Birch wood traditionally appears creamy white in color in the sap wood and then golden brown in the heart stock. Paper birch is predominated by sap wood with small brown knotty hearts running down the center, while yellow birch is usually a larger diameter tree with a large amount of golden brown in the center and a bit of white creamy coloring closer to the outer rim.


Cross-section of a silver birch tree. Note the creamy white sap wood with golden brown heartwood.


Birch is most usually compared with Maple wood in terms of its properties. Birch has a fine and uniform texture, closed pores and no significant odor.
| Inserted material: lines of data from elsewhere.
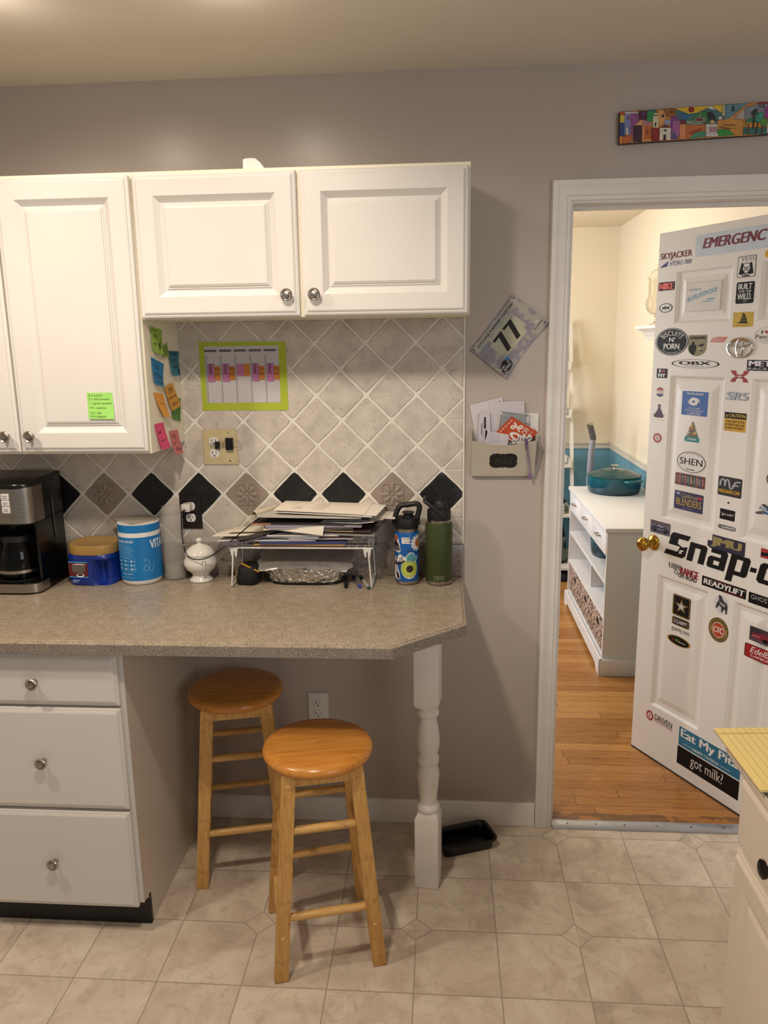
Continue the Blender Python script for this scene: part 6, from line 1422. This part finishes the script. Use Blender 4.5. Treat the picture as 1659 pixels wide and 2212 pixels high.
b = MB(); b.lathe([(.157, .0995), (.158, .104), (.150, .109), (.11, .124), (.085, .131), (.08, .134), (.05, .139), (0, .140)], ENL, 56); l = b.build('lid', t)
b = MB(); b.lathe([(.009, .139), (.007, .146), (.008, .151), (.022, .155), (.024, .159), (.018, .163), (0, .164)], CHROME, 28); tag(b.build('lid_knob', l), 'chrome lid knob')
t = thing('lidded_pot', 'smaller teal enamelled pot on the middle shelf of the sideboard', 'pot', (1.157, 1.815, .4895))
b = MB(); b.lathe([(0, 0), (.10, 0), (.112, .005), (.118, .02), (.120, .05), (.120, .088), (.116, .090), (0, .08)], EN, 48, close=False); b.build('body', t)
b = MB(); b.lathe([(.122, .0905), (.122, .094), (.10, .102), (.05, .110), (0, .112)], EN, 48); b.build('lid', t)
b = MB(); b.tube(bez([(.116, -.04, .074), (.146, -.034, .078), (.152, 0, .079), (.146, .034, .078), (.116, .04, .074)], 5), .008, EN, 10); b.build('handle', t, rot=(0, 0, R(245)))
b = MB(); b.box(1.10, 1.66, .3045, 1.22, 1.74, .36, P('#8fa3b5', .5), .003); tag(b.build('storage_box'), 'small pale blue box on the lower shelf of the sideboard', 'box')

# ------------------------------------------------------------------ vacuum wand behind the sideboard
t = thing('vacuum_wand', 'grey vacuum wand with a dark handle standing behind the teal pan', 'vacuum wand', (1.158, 2.62, .006))
GP = P('#8a8893', .4); DK = P('#4b4c4c', .45)
b = MB(); b.tube([(.006, .0, .01), (.007, 0, .85), (.012, .0, .96), (.019, .0, 1.03)], .0195, GP, 16); b.build('tube', t)
b = MB(); b.tube([(.019, 0, 1.03), (.018, 0, 1.045), (-.004, -.004, 1.125)], [.0195, .0205, .0195], DK, 16); b.build('grip', t)
b = MB(); b.tube([(-.0035, -.004, 1.123), (-.006, -.0045, 1.132)], .0215, STEEL, 16); b.build('metal_tip', t)
b = MB(); b.box(-.10, -.06, 0, .12, .06, .05, DK, .012); b.build('floor_head', t)

# ------------------------------------------------------------------ ladder shelf and what stands on it
LW = P('#d9d4c8', .4, var=.01)
t = thing('ladder_shelf', 'white leaning ladder shelf against the dining room wall', 'shelf', (.60, 2.9, .006))
for x in (0, .515):
    b = MB(); b.prism([(-.05, 0), (.0, 0), (.478, 1.79), (.440, 1.79)], x, x+.020, LW, M=Matrix(((0, 0, 1, 0), (1, 0, 0, 0), (0, 1, 0, 0), (0, 0, 0, 1)))); b.build('side_rail', t)
tiers = [(1.455, .290), (1.125, .200), (.785, .110), (.445, .03), (.085, -.05)]
for z, yf in tiers:
    b = MB(); b.box(.020, yf, z, .515, .47, z+.014, LW); b.box(.502, yf, z+.014, .515, .47, z+.055, LW); b.box(.020, yf, z+.014, .033, .47, z+.055, LW); b.build('shelf', t)
def put(x, y, tier): return (.60+x, 2.9+y, .006+tiers[tier][0]+.0145)
t = thing('box', 'purple and white product box on the second tier of the ladder shelf', 'box', put(.445, .24, 1))
b = MB(); b.box(-.028, 0, .018, .028, .05, .165, P('#c6c3d2', .45), .001); b.build('carton', t)
b = MB(FRONT); b.poly([(-.028, .02), (.028, .02), (.028, .095), (-.01, .065), (-.028, .06)], .0004, P('#3f2352', .45)); b.rect(-.028, .15, .028, .162, .0004, P('#1c1a26', .5)); b.poly([(-.028, .07), (-.012, .09), (-.012, .12), (-.028, .12)], .0004, P('#3f6fa8', .5)); b.poly([(-.02, .128), (.0, .135), (-.01, .142), (-.022, .14)], .0004, P('#c9923a', .5)); b.build('printed_front', t)
b = MB(); b.box(-.03, .0, 0, .03, .05, .0175, P('#d3cfc8', .5), .001); b.build('base', t)
b = MB(); b.box(-.07, 0, 0, .05, .012, .16, P('#8d8678', .5), .002); b.box(-.06, -.0008, .01, .04, 0, .15, P('#a59c88', .5)); tag(b.build('picture_frame', None, put(.43, .40, 0)), 'dull grey frame on the topmost tier of the ladder shelf', 'frame')
b = MB(); b.lathe([(0, 0), (.035, 0), (.037, .004), (.037, .07), (.034, .075), (.034, .078), (0, .078)], P('#6f6a66', .25, var=.3, scale=60), 24); tag(b.build('votive_jar', None, put(.43, .19, 2)), 'small grey patterned jar on the third tier of the ladder shelf', 'jar')
for k, lab in enumerate(('bottom folded cream towel on the fourth tier', 'middle folded cream towel on the fourth tier', 'top folded cream towel on the fourth tier')):
    b = MB(); b.box(-.09, 0, 0, .05, .20, .0235, P('#cfc8b2', .9, bump=.3, bscale=400), .010, 3); p = put(.42, .07, 3); tag(b.build('folded_towel', None, (p[0], p[1], p[2]+.0242*k)), lab, 'towel', 'towels on the ladder shelf')
b = MB(); b.lathe([(0, 0), (.075, 0), (.078, .004), (.072, .02), (.05, .038), (0, .044)], P('#0d0d0e', .8, bump=.3), 28); p = put(.41, .15, 3); tag(b.build('knit_cap', None, (p[0], p[1], p[2]+.073)), 'black knit cap lying on the folded towels', 'cap')
t = thing('tote_bag', 'dark purple and black tote bag on the lowest tier of the ladder shelf', 'bag', put(.40, .05, 4))
b = MB(); loops = [rrect(-.09*q, -.06*q, .09*q, .06*q, .03, 4) for q in (.9, 1, 1, .95, .85)]; n = len(loops[0]); zs2 = (0, .03, .12, .20, .235)
b.add([(x, y+.08, z) for L, z in zip(loops, zs2) for x, y in L], [(j*n+k, j*n+(k+1) % n, j*n+n+(k+1) % n, j*n+n+k) for j in range(4) for k in range(n)]+[tuple(range(n-1, -1, -1)), tuple(range(4*n, 5*n))], P('#2c1424', .8, bump=.3)); b.build('body', t)
b = MB(); b.tube(bez([(-.06, .03, .22), (-.05, .02, .29), (0, .015, .315), (.05, .02, .29), (.06, .03, .22)], 6), .008, P('#0e0c0e', .8), 8); b.build('strap', t)
b = MB(); b.grid(lambda u, v: (.03+.05*u+.015*math.sin(v*7), .012-.006*u, .03+.17*v), 4, 10, P('#4c5148', .9), thick=.003); tag(b.build('scarf', t), 'grey green fabric hanging out of the bag')
b = MB(); loops = [rrect(-.05*q, -.13*q, .05*q, .13*q, .045*q, 5) for q in (1, 1.02, .95, .8)]; n = len(loops[0])
b.add([(x, y, z) for L, z in zip(loops, (.001, .015, .04, .06)) for x, y in L], [(j*n+k, j*n+(k+1) % n, j*n+n+(k+1) % n, j*n+n+k) for j in range(3) for k in range(n)]+[tuple(range(n-1, -1, -1)), tuple(range(3*n, 4*n))], P('#151416', .7)); tag(b.build('shoe', None, (1.045, 2.98, .0065), 8), 'black shoe on the floor under the ladder shelf', 'shoe')

# ------------------------------------------------------------------ wall ledge with a glass jar
b = MB(); pr_ = [(0, 1.655), (.045, 1.655), (.050, 1.658), (.050, 1.666), (.058, 1.668), (.060, 1.676), (.066, 1.680), (.072, 1.695), (.085, 1.708), (.102, 1.714), (.105, 1.718), (.122, 1.720), (.124, 1.724), (.124, 1.734), (.121, 1.738), (0, 1.738)]
n = len(pr_); b.add([(1.4545-h, y, z) for y in (1.55, 2.30) for h, z in pr_], [(k, (k+1) % n, n+(k+1) % n, n+k) for k in range(n)]+[tuple(range(n-1, -1, -1)), tuple(range(n, 2*n))], P('#dcd7d0', .4))
tag(b.build('wall_ledge'), 'white moulded wall ledge carrying a glass jar', 'ledge')
GL = Mat('clear_glass').set(.02, 0, .5, Transmission_Weight=1, IOR=1.18); GL.color(GL.ramp(GL.noise(3), [(0, '#efece4'), (1, '#f4f1ea')])); GL = GL.m
t = thing('apothecary_jar', 'clear glass apothecary jar with a domed lid on the white wall ledge', 'jar', (1.392, 2.09, 1.7385))
b = MB(); b.lathe([(0, 0), (.034, 0), (.036, .003), (.020, .012), (.010, .020), (.013, .030), (.010, .040), (.014, .048), (.035, .060), (.052, .085), (.058, .112), (.055, .135), (.048, .152), (.046, .165), (.047, .25), (.0435, .25), (.043, .165), (.045, .152), (.052, .135), (.0545, .112), (.049, .087), (.03, .066), (0, .058)], GL, 40, close=False); b.build('jar', t)
b = MB(); b.lathe([(.044, .2515), (.055, .2515), (.056, .256), (.050, .262), (.040, .280), (.022, .295), (.010, .300), (.008, .306), (.012, .315), (.009, .325), (0, .328)], GL, 40); b.build('lid', t)

# ------------------------------------------------------------------ kitchen cabinet in the right foreground
IC = P('#d3c8ba', .42, var=.015, scale=4)
IX, IY = .7745, -1.10
t = thing('base_cabinet', 'white base cabinet with a raised panel door at the lower right edge', 'cabinet', (IX, IY, 0))
b = MB(); b.box(.012, -1.05, .10, .62, 0, .8855, IC, .001); b.box(.06, -1.04, .001, .60, -.03, .10, P('#0a0a0b', .5)); b.build('body', t)
for k in range(2):
    y0 = .016+k*.50
    b = MB(LEFT); b.rings(y0, .722, y0+.478, .866, [(0, -.0115), (0, .0), (.004, .003), (.008, .003), (.009, .0055), (.016, .0085)], IC); dr = b.build('drawer', t, ang=18)
    b2 = MB(); b2.lathe([(.0075, 0), (.005, .010), (.006, .014), (.0155, .018), (.0165, .023), (.012, .026), (0, .027)], P('#2b2826', .35, .8), 24); tag(b2.build('knob', dr, (-.0085, -(y0+.178 if k == 0 else y0+.24), .792), (0, R(-90), 0)), 'dark bronze knob')
    b = MB(LEFT); b.rings(y0, .112, y0+.478, .710, [(0, -.0115), (0, .0), (.004, .003), (.008, .003), (.009, .0055), (.014, .0085), (.050, .0085), (.0665, .0010), (.072, .0010), (.078, .004), (.086, .0062)], IC); b.build('door', t, ang=18)
b = MB(); b.box(.752, -2.20, .886, 1.42, -1.075, .909, P('#cdc1b2', .4), .002); b.box(.7525, -2.199, .9085, 1.4195, -1.0755, .9135, laminate('dark_laminate', '#3b3733', '#47423d', '#1c1a19'), .001); tag(b.build('countertop'), 'dark topped counter slab with a pale edge on the right foreground cabinet', 'countertop')
t = thing('legal_pad', 'yellow ruled legal pad overhanging the corner of the right foreground counter', 'notepad', (.7435, -1.262, .9145), 1.5)
YP = P('#e3cb84', .75, var=.02); b = MB(); b.box(0, 0, .0005, .30, .216, .0045, YP, .0006)
b.grid(lambda u, v: (.30*u, .216*v, .0052+.004*math.sin(u*3)*v*(1-u)), 8, 4, YP, thick=.0004); b.build('sheets', t)
b = MB(); BL_ = P('#9c8f6a', .8)
for k in range(1, 22): b.grid(lambda u, v, k=k: (.0135*k+.0007*u, .216*v, .0055+.004*math.sin(.0135*k/.30*3)*v*(1-.0135*k/.30)), 1, 6, BL_)
for y in (.192, .1945): b.grid(lambda u, v, y=y: (.30*u, y+.0006*v, .0056+.004*math.sin(u*3)*(y/.216)*(1-u)), 10, 1, P('#a8846a', .8))
b.build('ruling', t)
b = MB(); b.box(-.0004, -.0004, 0, .3004, .2164, .0006, P('#7d7568', .8)); b.build('backing_board', t)
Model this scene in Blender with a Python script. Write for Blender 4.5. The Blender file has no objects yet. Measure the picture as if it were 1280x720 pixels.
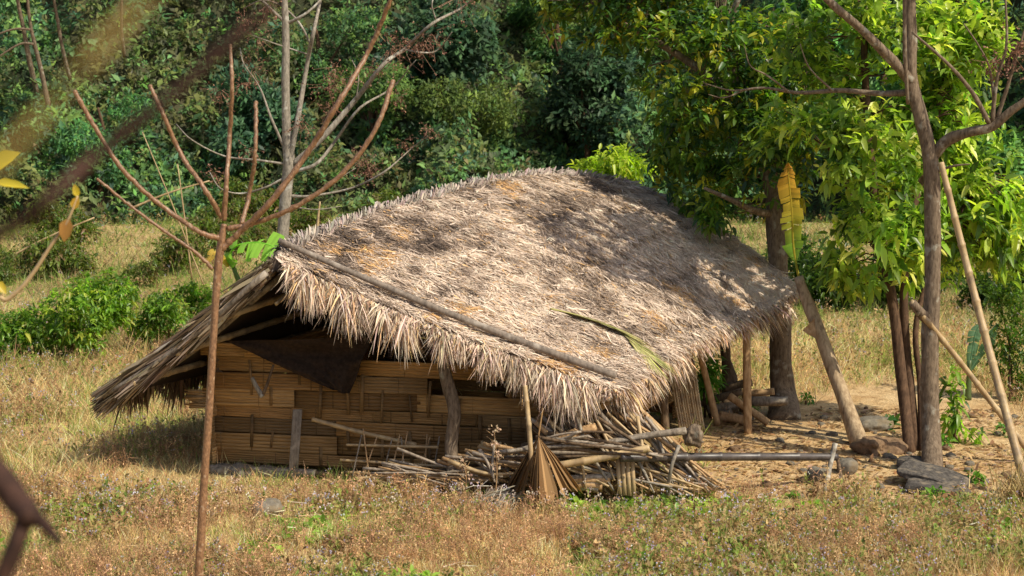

Birch loses around 15% of volume during the curing process and will curl without proper application of pressure during the drying process. Although stable, it is not resistant to decay, fungus and insect invasion. Spalting (staining by fungus), is common and many people find the patterns produced to be attractive in finished wood products.


Guitar made out of spalded birch wood.


Due to Birch's closed pored structure, it stains and finishes to produce a beautiful and uniform finish with much less trouble than Maple wood. Birch is a favorite of woodworkers because it exhibits excellent machining properties and planes and sands to a smooth finish. It is easy to cut and drill and glues together nicely.

Uses of Birch

In terms of hardwoods, Birch is easy to use and reasonably priced, making it a great craftwood. Birch is a strong, hard and heavy birch that possesses good shock resistance. Birch is easy to work with using power tools. The wood is manufactured, turned and crafted to make toys, tongue depressors, toothpicks, paper pulp and high-end furniture. In addition, birch holds screws and nails securely and glues easily.


Red Lacquered Birch Chair



Birch longboard


Birch wood is fine-grained and pale in color with a satiny sheen. Birch plywood is made from laminations of birch veneer and it is light but strong. Birch plywood is among the strongest and most stable of all plywoods, but it is unsuitable for exterior use. Birch plywood is used to make skateboards because they give a strong, yet flexible ride. Birch is also used in speakers and musical instruments, as it gives resonance to both higher and lower frequencies, providing a fuller sound than woods such as maple.